How Starbucks Is Winning Customers Using Big Data
Through its loyal and rewards program, Starbucks could gather a huge amount of data, which it then used to its advantage to drive more sales from existing customers. With its 30,000 plus stores globally, it rakes in above 100 million transactions each week. Jon Francis, Starbucks’ Senior Vice President of enterprise analytics, data science, research data, and analytics, along with his team of data scientists, set out to improve business performance by using data collected through its mobile apps which have over 17M members. There are three areas where the company was able to improvise using the data it collected.

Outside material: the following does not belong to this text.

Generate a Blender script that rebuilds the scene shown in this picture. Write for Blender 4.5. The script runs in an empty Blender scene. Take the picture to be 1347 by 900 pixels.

Personalization of customer experiences as well as promotions
The launch of the Starbucks rewards program via the mobile app led to a massive upswing. It could get their recorded data and using it they could tap into what their customers think and how they behave. They could analyze the customers' purchase patterns too. With the app, Starbucks could find which coffee their customers get, from which locations and at what times of the day or the week. They even used a cloud-based artificial intelligence engine, Digital flywheel program, which is a recommendation system. So when a customer visits a new Starbucks location, the store identifies the customer through their phone and gives the Starbucks person making their coffee in the preferred or most repeated order of that customer. On the basis of their past behaviour i.e. the purchase history, Starbucks could now even suggest newly launched products this customer would like. Additionally unique rewards and discounts could be offered too. Going a step ahead, Starbucks even collects data on a customer's ordering behaviour vis-a-vis the weather. Offering a discount to a customer on a hot chocolate on a rainy day is how they offer highly personalized experiences.
Introducing new products
Starbucks keeps launching new products every now and then. Now it uses its collected data to decide what kind of products should be offered. A good example of this is when offering their product out of grocery stores, they knew that 43% of customers skip sugar in tea. So they introduced unsweetened iced tea to drive sales. Similarly if data shows people like decaf coffee they would introduce a product keeping that in mind.
Location
Location is everything from a retail PoV. Starbucks uses location-based analytics powered by Atlas, a mapping and business intelligence tool developed by Esri, to arrive at the most strategic locations for its new stores. From getting to know the customer demographics i.e. spending power, income, population, etc., Starbucks decides where to open their stores for maxim profitability.